The period from the 1830s to the 1880s witnessed the emergence of an image of the West in Ottoman and Japanese thought. This image not only inspired reform movements in both countries; it was also identified with humanist liberalism, Enlightenment thought, and the new global structures of world order. Throughout the nineteenth century, there was never a monolithic idea of the characteristics, achievements, virtues, and vices of the West. Yet there were dominant paradigms and explanations in each period. In their first three decades of reform, the most influential description of the West in the Ottoman and Japanese societies revolved around the liberal and universal notions of civilization and Enlightenment. When non-Western reformists became familiar with the main ideas of Enlightenment thought, they also became aware of the various forms of European ideas about the uniqueness and essential superiority of European societies stemming from religion, race, climate, or other peculiar characteristics. Ottoman and Japanese intellectuals preferred, however, to modify and reformulate these ideas to insist on the “universal” secrets of Europe’s progress and to make “civilization” more inclusive of non-Western cultures and traditions.

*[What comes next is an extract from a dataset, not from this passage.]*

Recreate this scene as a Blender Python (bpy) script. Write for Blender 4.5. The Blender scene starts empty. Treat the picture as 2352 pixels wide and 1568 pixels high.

Ottoman and Japanese leaders were equally aware of the global structures of uneven economic relations and balance-of-power politics in international relations. Yet, they imagined and hoped that the universal moral principles of international law and civilized behavior would be the future direction of globalization. Even those who criticized the West did so only in the context of the international policies of particular Western powers. In those critiques, there was no rejection of the universal ideals identified with the West, nor could any important political leader or intellectual ignore the appeal of Western civilization. The image of the West has since become a contested and controversial topic, but it was always present in the discussion about the conditions, future direction, and even the assessment of the past of both Ottoman and Japanese societies.